SET TASK – Leaving out every picture, copy the lines of the data exactly, from the first through the line containing "H = 1.5; F = 780.0".

Collected data entries

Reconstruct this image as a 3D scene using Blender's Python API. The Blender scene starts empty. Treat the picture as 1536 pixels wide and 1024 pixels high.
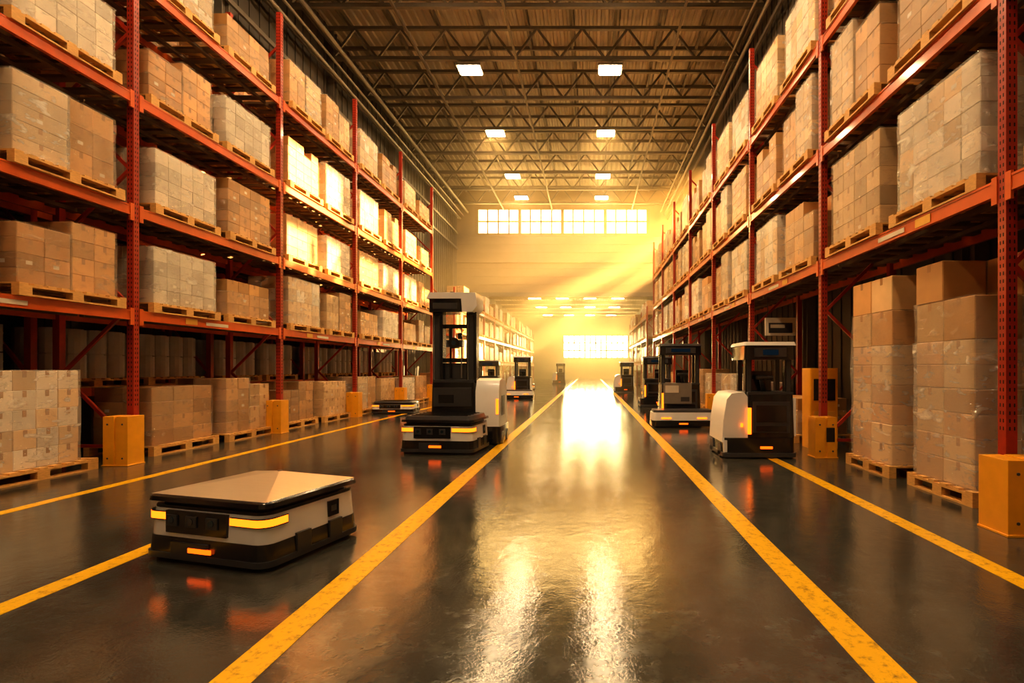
import bpy, bmesh, math, random
from mathutils import Vector, Matrix, noise as mnoise
random.seed(7)
scene = bpy.context.scene
COL = scene.collection
H = 1.5; F = 780.0

# ------------------------------------------------------------------ materials
def newmat(name):
    m = bpy.data.materials.new(name); m.use_nodes = True
    nt = m.node_tree; nt.nodes.clear()
    out = nt.nodes.new('ShaderNodeOutputMaterial')
    return m, nt, out
def N(nt, t, **kw):
    n = nt.nodes.new(t)
    for k, v in kw.items(): setattr(n, k, v)
    return n
def ramp(nt, p0, p1, c0=(0,0,0,1), c1=(1,1,1,1)):
    r = N(nt, 'ShaderNodeValToRGB')
    r.color_ramp.elements[0].position = p0; r.color_ramp.elements[1].position = p1
    r.color_ramp.elements[0].color = c0; r.color_ramp.elements[1].color = c1
    return r
def c4(c): return (c[0], c[1], c[2], 1)

def simple(name, col, rough=0.5, metal=0.0, coat=0.0, var=0.15, nscale=6.0, bump=0.0, stretch=(1,1,1)):
    m, nt, out = newmat(name)
    b = N(nt, 'ShaderNodeBsdfPrincipled')
    tc = N(nt, 'ShaderNodeTexCoord'); mp = N(nt, 'ShaderNodeMapping'); mp.inputs['Scale'].default_value = stretch
    no = N(nt, 'ShaderNodeTexNoise'); no.inputs['Scale'].default_value = nscale; no.inputs['Detail'].default_value = 5
    nt.links.new(tc.outputs['Object'], mp.inputs[0]); nt.links.new(mp.outputs[0], no.inputs['Vector'])
    mx = N(nt, 'ShaderNodeMix', data_type='RGBA')
    mx.inputs[6].default_value = c4([x*(1-var) for x in col]); mx.inputs[7].default_value = c4([min(1, x*(1+var)) for x in col])
    nt.links.new(no.outputs['Fac'], mx.inputs[0]); nt.links.new(mx.outputs[2], b.inputs['Base Color'])
    b.inputs['Roughness'].default_value = rough; b.inputs['Metallic'].default_value = metal
    b.inputs['Coat Weight'].default_value = coat; b.inputs['Coat Roughness'].default_value = 0.1
    if bump:
        bp = N(nt, 'ShaderNodeBump'); bp.inputs['Strength'].default_value = bump; bp.inputs['Distance'].default_value = 0.01
        nt.links.new(no.outputs['Fac'], bp.inputs['Height']); nt.links.new(bp.outputs[0], b.inputs['Normal'])
    nt.links.new(b.outputs[0], out.inputs[0])
    return m
def emis(name, col, s):
    m, nt, out = newmat(name)
    e = N(nt, 'ShaderNodeEmission'); e.inputs[0].default_value = c4(col); e.inputs[1].default_value = s
    nt.links.new(e.outputs[0], out.inputs[0]); return m

def objvec(nt):
    tc = N(nt, 'ShaderNodeTexCoord'); oi = N(nt, 'ShaderNodeObjectInfo')
    mul = N(nt, 'ShaderNodeMath', operation='MULTIPLY'); mul.inputs[1].default_value = 37.0
    nt.links.new(oi.outputs['Random'], mul.inputs[0])
    add = N(nt, 'ShaderNodeVectorMath', operation='ADD')
    nt.links.new(tc.outputs['Object'], add.inputs[0]); nt.links.new(mul.outputs[0], add.inputs[1])
    return add.outputs[0], oi
def carton(name, base):
    m, nt, out = newmat(name)
    b = N(nt, 'ShaderNodeBsdfPrincipled'); vec, oi = objvec(nt); geo = N(nt, 'ShaderNodeNewGeometry')
    no = N(nt, 'ShaderNodeTexNoise'); no.inputs['Scale'].default_value = 2.2; no.inputs['Detail'].default_value = 6
    nt.links.new(vec, no.inputs['Vector'])
    def mr(src, a, c):
        r = N(nt, 'ShaderNodeMapRange'); r.inputs[3].default_value = a; r.inputs[4].default_value = c; nt.links.new(src, r.inputs[0]); return r.outputs[0]
    def mu(a, c):
        r = N(nt, 'ShaderNodeMath', operation='MULTIPLY'); nt.links.new(a, r.inputs[0]); nt.links.new(c, r.inputs[1]); return r.outputs[0]
    f = mu(mu(mr(geo.outputs['Random Per Island'], .66, 1.18), mr(oi.outputs['Random'], .70, 1.2)), mr(no.outputs['Fac'], .7, 1.25))
    sc = N(nt, 'ShaderNodeVectorMath', operation='SCALE'); sc.inputs[0].default_value = base; nt.links.new(f, sc.inputs['Scale'])
    nt.links.new(sc.outputs[0], b.inputs['Base Color']); b.inputs['Roughness'].default_value = 0.45
    nt.links.new(b.outputs[0], out.inputs[0]); return m
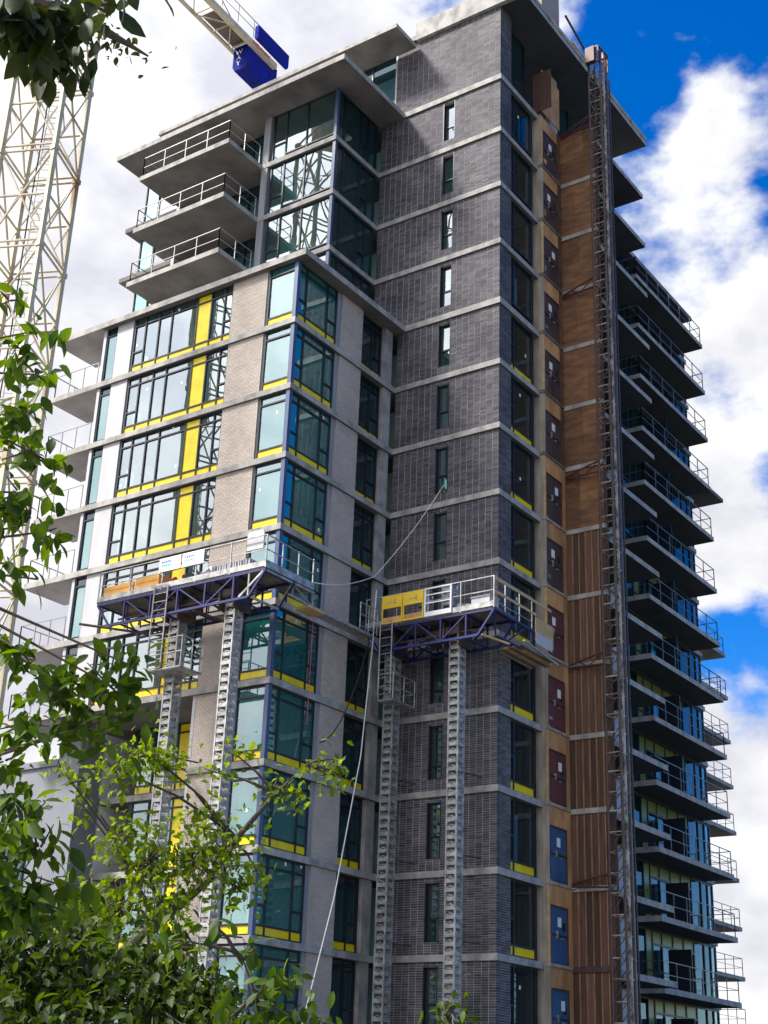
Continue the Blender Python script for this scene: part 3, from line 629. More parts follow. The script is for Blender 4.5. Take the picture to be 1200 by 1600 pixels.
def ladder(B, x, y0, y1, z0, z1):
    mb = MB().bar((x, y0, z0), (x, y0, z1), .028).bar((x, y1, z0), (x, y1, z1), .028); k = round((z1-z0)/.3)
    for i in range(k+1): mb.bar((x, y0, z0+(z1-z0)*i/k), (x, y1, z0+(z1-z0)*i/k), .016)
    return B('ladder', mb, 'steel')
ladder(B1, -9.15, 8.3, 8.95, -3.0, 0.1)
def cage(B, x0, x1, y0, y1, z0, z1):
    mb = MB()
    for zz in (z0, (z0+z1)/2, z1):
        for a, b in (((x0, y0), (x1, y0)), ((x1, y0), (x1, y1)), ((x1, y1), (x0, y1)), ((x0, y1), (x0, y0))): mb.bar((*a, zz), (*b, zz), .022)
    for a in ((x0, y0), (x1, y0), (x1, y1), (x0, y1), ((x0+x1)/2, y0)): mb.bar((*a, z0), (*a, z1), .022)
    mb.box(x0, x1, y0, y1, z0-.04, z0-.023)
    return B('cage', mb, 'steel')
cage(B1, -9.1, -8.0, 7.4, 8.95, -3.05, -1.95)
# things standing on the left platform
def on(name, mb, mats, label, cat, base, group=None):
    bx = Vector(base); mb.v = [(p[0]-bx.x, p[1]-bx.y, p[2]-bx.z) for p in mb.v]
    return tag(mb.build(name, mats, None, base), label, cat, group)
zd = 11.853
on('timber_sheet', MB().box(-8.96, -8.9, 10.25, 11.75, zd+.02, zd+.60).box(-8.89, -8.85, 10.3, 11.6, zd, zd+.5), 'orange_wood', 'orange timber sheet at the far left end of the left work platform', 'timber', (-8.9, 11, zd))
on('timber_crate', MB().box(-8.97, -8.2, 8.98, 10.15, zd+.02, zd+.66).box(-8.985, -8.97, 8.98, 10.15, zd+.05, zd+.2), ['orange_wood'], 'orange timber crate beside the red tarp on the left work platform', 'crate', (-8.6, 9.5, zd))
on('grey_sheet', MB().add([(-8.6, 11.6, zd), (-8.5, 10.4, zd), (-8.55, 11.3, zd+.95), (-8.57, 11.6, zd), (-8.47, 10.4, zd), (-8.52, 11.3, zd+.95)], [(0, 1, 2), (5, 4, 3), (0, 3, 4, 1), (1, 4, 5, 2), (2, 5, 3, 0)]), 'grey_box', 'grey sheet leaning behind the orange timber on the left work platform', 'sheet', (-8.55, 11, zd))
def lump(cx, cy, cz, sx, sy, sz, seed, nu=14, nv=7):
    rr = random.Random(seed); mb = MB(); vs_ = []
    for j in range(nv+1):
        for i in range(nu):
            t = 2*math.pi*i/nu; p = math.pi/2*j/nv; k = 1+rr.uniform(-.16, .16)
            vs_.append((cx+sx*math.cos(t)*math.cos(p)**.6*k, cy+sy*math.sin(t)*math.cos(p)**.6*k, cz+sz*math.sin(p)*(1+rr.uniform(-.2, .2))))
    mb.add(vs_, [(j*nu+i, j*nu+(i+1) % nu, (j+1)*nu+(i+1) % nu, (j+1)*nu+i) for j in range(nv) for i in range(nu)]); return mb
on('red_tarp', lump(-8.7, 8.5, zd, .28, .42, .42, 3), 'red_cloth', 'crumpled red tarp bundle behind the white banner on the left work platform', 'tarp', (-8.7, 8.5, zd))
on('dark_sack', lump(-8.65, 7.75, zd, .3, .4, .5, 5), 'dark_cloth', 'black sack lying right of the red tarp on the left work platform', 'sack', (-8.65, 7.75, zd))
on('mortar_bag', lump(-8.5, 6.95, zd, .32, .42, .62, 9), 'grey_box', 'grey mortar bag heap below the right banner on the left work platform', 'bag', (-8.5, 6.95, zd))
for i in range(7):
    yy = 4.9+i*.24
    b = MB()
    b.box(-8.75, -8.35, yy, yy+.05, zd, zd+.58).box(-8.75, -8.35, yy+.14, yy+.19, zd, zd+.58).box(-8.70, -8.40, yy+.05, yy+.14, zd, zd+.06).box(-8.70, -8.40, yy+.05, yy+.14, zd+.4, zd+.5)
    on('mast_frame', b, 'white_panel', 'pale upright steel frame, %s from the right in the row on the left work platform' % ('first', 'second', 'third', 'fourth', 'fifth', 'sixth', 'seventh')[i], 'frame', (-8.55, yy+.1, zd), 'pale frames stacked in a row on the left platform')
on('white_sheet', MB().prism([(-8.96, 4.15), (-8.90, 4.15), (-8.90, 4.9), (-8.96, 4.9)], zd+.75, zd+1.4).prism([(-8.955, 4.2), (-8.905, 4.2), (-8.905, 4.85), (-8.955, 4.85)], zd+1.4, zd+1.46), 'white_panel', 'worn white board at the corner of the left work platform rail', 'board', (-8.93, 4.5, zd+.75))
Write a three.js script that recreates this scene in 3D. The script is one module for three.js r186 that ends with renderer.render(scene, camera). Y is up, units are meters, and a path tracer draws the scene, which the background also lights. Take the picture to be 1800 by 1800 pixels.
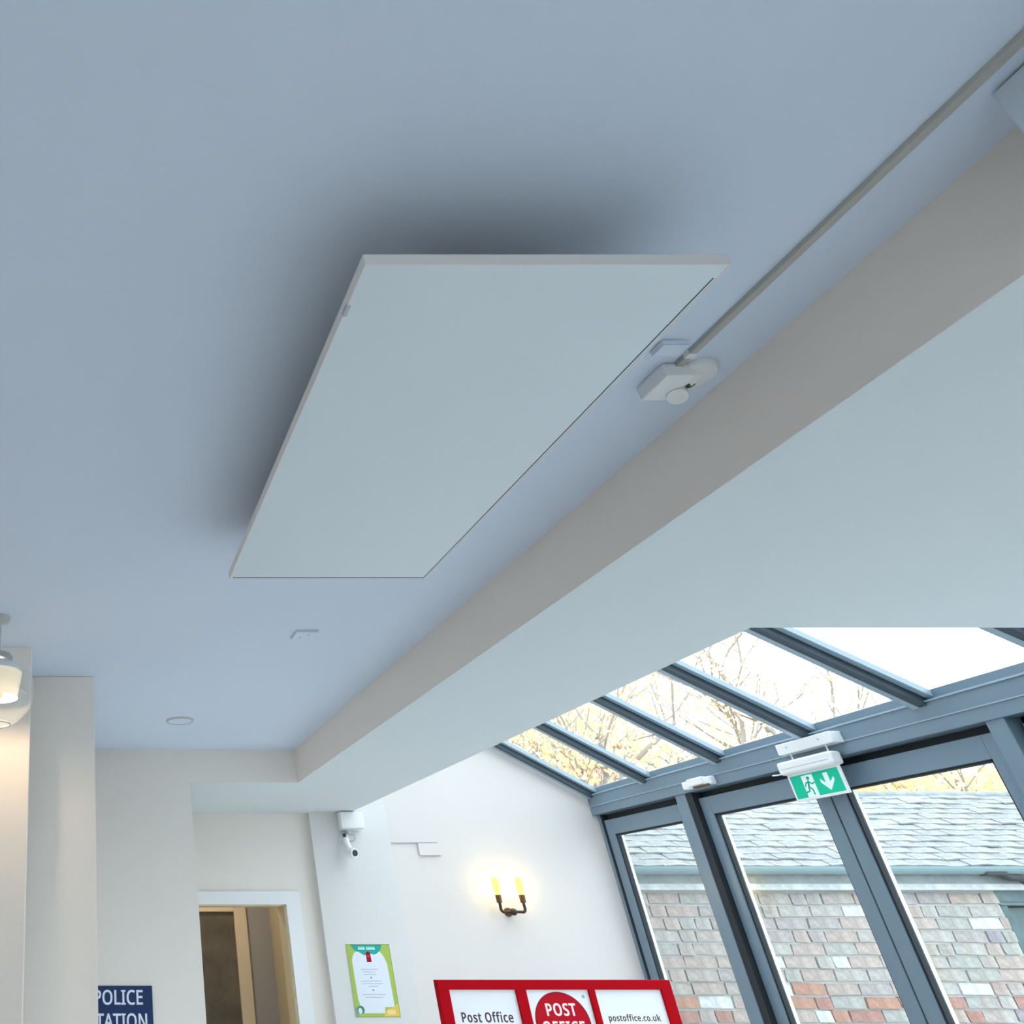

TASK RESPONSE –
Reconstruct this image as a 3D scene using Blender's Python API. The Blender scene starts empty. Treat the picture as 1536 pixels wide and 1024 pixels high.
import bpy, bmesh, math, random
from mathutils import Vector, Matrix, noise as mnoise
random.seed(7)
scene = bpy.context.scene
COL = scene.collection
H = 1.5; F = 780.0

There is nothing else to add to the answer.